**Given information:**
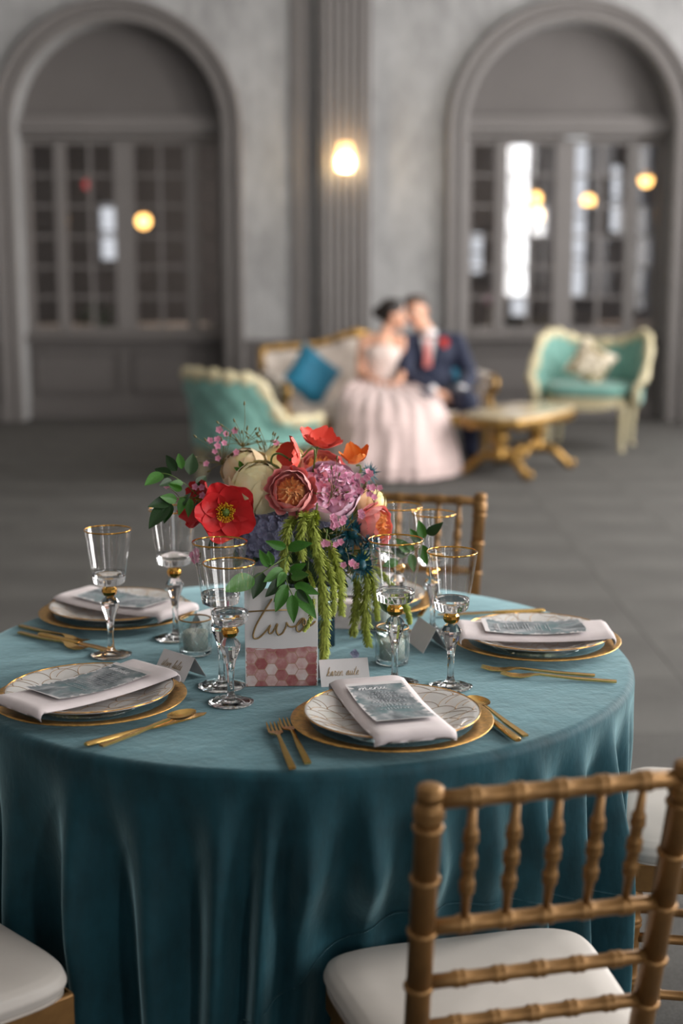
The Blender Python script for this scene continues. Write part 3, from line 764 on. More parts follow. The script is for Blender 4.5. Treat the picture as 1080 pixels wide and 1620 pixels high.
# 4 menu card
def menu_material(seed):
    t = NT('watercolour_menu_print'); ob = t.obj(); sp = t.N('ShaderNodeSeparateXYZ'); t.L(ob, sp.inputs[0])
    n1 = t.noise(26+seed, 6, .65, stretch=(1, .55, 1)); n2 = t.noise(85, 4, .7, stretch=(.16, 1, 1)); n3 = t.noise(14+seed, 3, .5)
    wash = t.ramp(n1, [(.34, srgb(72, 78, 84)), (.45, srgb(116, 124, 128)), (.55, srgb(160, 164, 168)), (.66, srgb(206, 202, 204))])
    wash = t.mix(t.ramp(n3, [(.5, (0, 0, 0, 1)), (.62, (1, 1, 1, 1))]), wash, srgb(104, 128, 132))
    # brush strokes run across the card and leave ragged white margins
    ex = t.math('ADD', t.math('ABSOLUTE', sp.outputs[0]), t.math('MULTIPLY_ADD', n2, .046, -.022))
    ey = t.math('ADD', t.math('ABSOLUTE', t.math('ADD', sp.outputs[1], .002)), t.math('MULTIPLY', n3, .02))
    inside = t.math('MULTIPLY', t.math('LESS_THAN', ex, .047), t.math('LESS_THAN', ey, .101))
    t.set(Base_Color=t.mix(inside, srgb(224, 218, 218), wash), Roughness=.65); return t.m
MENU = menu_material(0)
def make_menu(label, loc, rz):
    t = thing('menu_card', label, 'menu', loc, rz, 'printed menu cards')
    W, L = .098, .196
    MB().grid(8, 16, lambda u, v: ((u-.5)*W, (v-.5)*L, .0022-.0066*(1-(2*v-1)**2))).build('card', MENU, t)
    z = lambda y: .0022-.0066*(1-(2*y/L)**2)+.0006
    fr = lambda x, y, k=0: (x, y, z(y))
    m = MB(); script_word(m, 'menu', -.034, .068, .0115, .0006, fr, kern=1.55); m.build('script_title', M['white_ink'], t)
    f = MB(); rr = random.Random(3)
    for k, y in enumerate([.057, .051, .043, .037, .031, .021, .015, .009, -.001, -.007, -.013, -.023, -.029]):
        hw = (.012 if k in (0, 2, 5, 8, 11) else .028)*rr.uniform(.75, 1.0); x = -hw
        while x < hw:
            wl = rr.uniform(.002, .006); f.box((x+wl/2, y, z(y)), (wl, .0013, .0002)); x += wl+.0012
    tag(f.build('fine_print', M['fine_ink'], t), kind='stuff'); return t

SETTINGS = [  # name, centre x, y, heading of the napkin (degrees from +y), offset of the napkin
 ('front', .081, 2.188, 14, (-.004, .002)), ('left', -.424, 2.308, -42, (.0, -.008)), ('back left', -.468, 2.892, -123, (.014, .0)),
 ('right', .377, 2.672, 90, (-.006, -.008)), ('back', .040, 3.000, 170, (0, 0))]
DESC = {'front': 'nearest to us, beside the foreground chair', 'left': 'at the left edge of the table front', 'back left': 'far left, behind the single goblet',
        'right': 'at the right edge of the table', 'back': 'behind the flowers on the far side'}
first = None
for nm, x, y, hd, off in SETTINGS:
    d = DESC[nm]; rz = math.radians(hd)
    if first is None:
        first = (make_charger('', (x, y, TOP), 0), make_plate('', (x, y, TOP+.0072), 0), make_napkin('', (x, y, TOP+.0072), rz), make_menu('', (x, y, 0), rz)); four = first
    else:
        four = tuple(copy_tree(o) for o in first)
    sp = math.radians(17*SETTINGS.index((nm, x, y, hd, off)))
    for o, lx, ly, lz, r in ((four[0], x, y, TOP, sp), (four[1], x, y, TOP+.0088, sp*2), (four[2], x+off[0], y+off[1], TOP+.0088, rz), (four[3], x+off[0], y+off[1], TOP+.0088+.0290+.0036, rz)):
        o.location = (lx, ly, lz); o.rotation_euler.z = r
    four[0]['label'] = 'gold rimmed glass charger ' + d
    four[1]['label'] = 'white plate with gold scallop print, ' + d
    four[2]['label'] = 'folded blush napkin laid over the plate ' + d
    four[3]['label'] = 'grey watercolour menu card on the napkin ' + d
# ---------------------------------------------------------------- goblets
def make_goblet(label, big):
    t = thing('wine_goblet', label, 'wine glass', group='gold rimmed goblets')
    H, RR = (.258, .0475) if big else (.241, .0435)
    k = H/.241; q = RR/.0435
    flute = lambda a, z: 1+.012*abs(math.cos(a*8))
    z0 = .138*k; z1 = H
    prof = [(.0310*q, z0+.018), (.0313*q, z0+.022)] + [(lerp(.0312, .0435, ((i+1)/10)**.92)*q, lerp(z0+.022, z1, (i+1)/10)) for i in range(10)]
    MB().lathe(prof, 64, mod=flute, cap=False).build('bowl', M['bowl_glass'], t)
    MB().lathe([(0, z0-.004), (.012, z0-.004), (.022, z0-.002), (.0285*q, z0+.003), (.0304*q, z0+.010), (.0308*q, z0+.018), (.0300*q, z0+.021), (.027*q, z0+.016), (.019, z0+.012), (0, z0+.011)], 48, mod=lambda a, z: 1+.015*abs(math.cos(a*8))).build('bowl_base', M['glass'], t)
    MB().tube([(RR*1.0*math.cos(TAU*i/64), RR*1.0*math.sin(TAU*i/64), H) for i in range(64)], .0010, 8, closed=True, sx=.8, sy=1.5).build('gilt_rim', M['gold_shiny'], t)
    bz = .124*k
    MB().lathe([(.0, bz-.0105), (.007, bz-.0105), (.0122, bz-.007), (.0148, bz-.001), (.0142, bz+.004), (.0105, bz+.009), (.006, bz+.0105), (0, bz+.0105)], 10).build('gold_bead', M['gold_shiny'], t, sharp=20)
    kz = .106*k
    st = [(0, kz+.008), (.008, kz+.008), (.0125, kz+.004), (.0178, kz-.004), (.0172, kz-.010), (.0145, kz-.018), (.0112, kz-.027), (.0085, kz-.036), (.0066, kz-.048), (.0058, kz-.06), (.0056, .03), (.0062, .018), (.0085, .0095), (.013, .006)]
    MB().lathe(st[::-1], 12, cap=True).build('faceted_stem', M['glass'], t, sharp=18)
    fr = .039*q
    MB().lathe([(0, .0003), (fr*.97, .0003), (fr, .0012), (fr*.985, .0022), (fr*.7, .0034), (fr*.4, .0052), (.013, .0068), (0, .0075)], 56).build('foot', M['glass'], t)
    return t
big = make_goblet('', True); small = make_goblet('', False); used = set()
for b_, x, y, lab in ((0, -.436, 2.605, 'gold rimmed goblet standing alone at the far left, in front of a plate'),
                      (1, -.328, 2.728, 'gold rimmed goblet under the leafy spray, second from the left'),
                      (1, -.210, 2.405, 'taller goblet left of the table number card, behind a shorter one'),
                      (0, -.187, 2.312, 'shorter goblet in front of another, left of the table number card'),
                      (1, .094, 2.425, 'tall goblet in front of the right votive holder'),
                      (0, .191, 2.404, 'goblet with faceted stem directly behind the right of the front plate'),
                      (0, .183, 2.775, 'goblet behind the front right pair, rim against the far chair'),
                      (1, .112, 2.76, 'goblet just right of the flowers, beside the far chair rail')):
    src = big if b_ else small
    g = src if b_ not in used else copy_tree(src); used.add(b_)
    g['label'] = lab; g.location = (x, y, TOP); g.rotation_euler.z = rnd(0, .4)

# ---------------------------------------------------------------- cutlery
def place(o, tip, end, z=.0035, roll=0):
    """lay a piece of cutlery (built along +y, tip at +y) between two points on the table"""
    d = Vector((tip[0]-end[0], tip[1]-end[1])); c = Vector(((tip[0]+end[0])/2, (tip[1]+end[1])/2))
    o.location = (c.x, c.y, TOP+z); o.rotation_euler = (0, 0, math.atan2(d.y, d.x)-PI/2)
def strip(mb, pts):
    """flat bar: (y, half width, z, half thickness) stations"""
    vs = []; fs = []
    for y, wd, z, th in pts:
        for sx, sz in ((-1, -1), (-.6, -1.15), (.6, -1.15), (1, -1), (1, 1), (.6, 1.15), (-.6, 1.15), (-1, 1)): vs.append((sx*wd, y, z+sz*th))
    n = 8
    for j in range(len(pts)-1):
        for i in range(n): k = (i+1) % n; fs.append((j*n+i, j*n+k, (j+1)*n+k, (j+1)*n+i))
    fs.append(tuple(range(n))[::-1]); fs.append(tuple((len(pts)-1)*n+i for i in range(n)))
    mb.add(vs, [f[::-1] for f in fs])
def make_fork(label, L=.205):
    t = thing('dinner_fork', label, 'fork', group='gold forks')
    h = L/2; a = MB()
    strip(a, [(-h, .0052, .0012, .0014), (-h+.004, .0056, .0012, .0016), (-h+.07, .0046, .002, .0017), (-h+.115, .0030, .0046, .0017), (-h+.135, .0026, .0058, .0016)]); a.build('handle', M['gold'], t, sharp=40)
    c = MB(); strip(c, [(-h+.135, .0026, .0058, .0016), (-h+.145, .0050, .0052, .0012), (-h+.153, .0098, .0036, .0011), (-h+.163, .0115, .0016, .0010), (-h+.170, .0115, .001, .0010)]); c.build('fork_head', M['gold'], t, sharp=40)
    for k in range(4):
        x = (k-1.5)*.0062; m = MB(); strip(m, [(-h+.169, .0020, .001, .0010), (-h+.185, .0018, .0012, .0010), (h-.010, .0014, .0032, .0009), (h, .0005, .0052, .0005)])
        o = m.build('tine', M['gold'], t, sharp=40); o.location.x = x
    return t
def make_spoon(label, L=.20):
    t = thing('dessert_spoon', label, 'spoon', group='gold spoons'); h = L/2
    a = MB(); strip(a, [(-h, .0050, .0012, .0014), (-h+.004, .0054, .0012, .0016), (-h+.07, .0045, .002, .0017), (-h+.12, .0028, .0048, .0017), (-h+.145, .0028, .0056, .0015)]); a.build('handle', M['gold'], t, sharp=40)
    def bowl(off):
        def f(u, v):
            r = v; an = TAU*u; x = .0185*math.sin(an)*r; y = .028*math.cos(an)*r*(1+.08*math.cos(an)); d = .0068*(1-r**2.2)
            return (x, h-.028+y, .0068-d+off)
        return f
    b = MB().grid(36, 10, bowl(.0008), wrap=True); b.grid(36, 10, bowl(-.0006), wrap=True, flip=True); b.build('bowl', M['gold'], t); return t
def make_knife(label, L=.232):
    t = thing('table_knife', label, 'knife', group='gold knives'); h = L/2
    a = MB(); a.tube([(0, y, .004) for y in (-h, -h+.004, -h+.02, -h+.08, -h+.105, -h+.112)], [.0045, .0062, .0066, .0060, .0050, .0042], 14, sx=1.15, sy=.62); a.build('handle', M['gold'], t, sharp=50)
    b = MB(); strip(b, [(-h+.110, .0040, .004, .0012), (-h+.125, .0072, .0038, .0010), (-h+.16, .0088, .0036, .0009), (h-.03, .0092, .0034, .0008), (h-.010, .0070, .0033, .0007), (h, .0012, .0033, .0005)]); b.build('blade', M['gold_shiny'], t, sharp=40); return t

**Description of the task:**
Select the lines in this material that hold the word "from", leaving none out.

**The result:**
The Blender Python script for this scene continues. Write part 3, from line 764 on. More parts follow. The script is for Blender 4.5. Treat the picture as 1080 pixels wide and 1620 pixels high.
SETTINGS = [  # name, centre x, y, heading of the napkin (degrees from +y), offset of the napkin
                      (1, -.328, 2.728, 'gold rimmed goblet under the leafy spray, second from the left'),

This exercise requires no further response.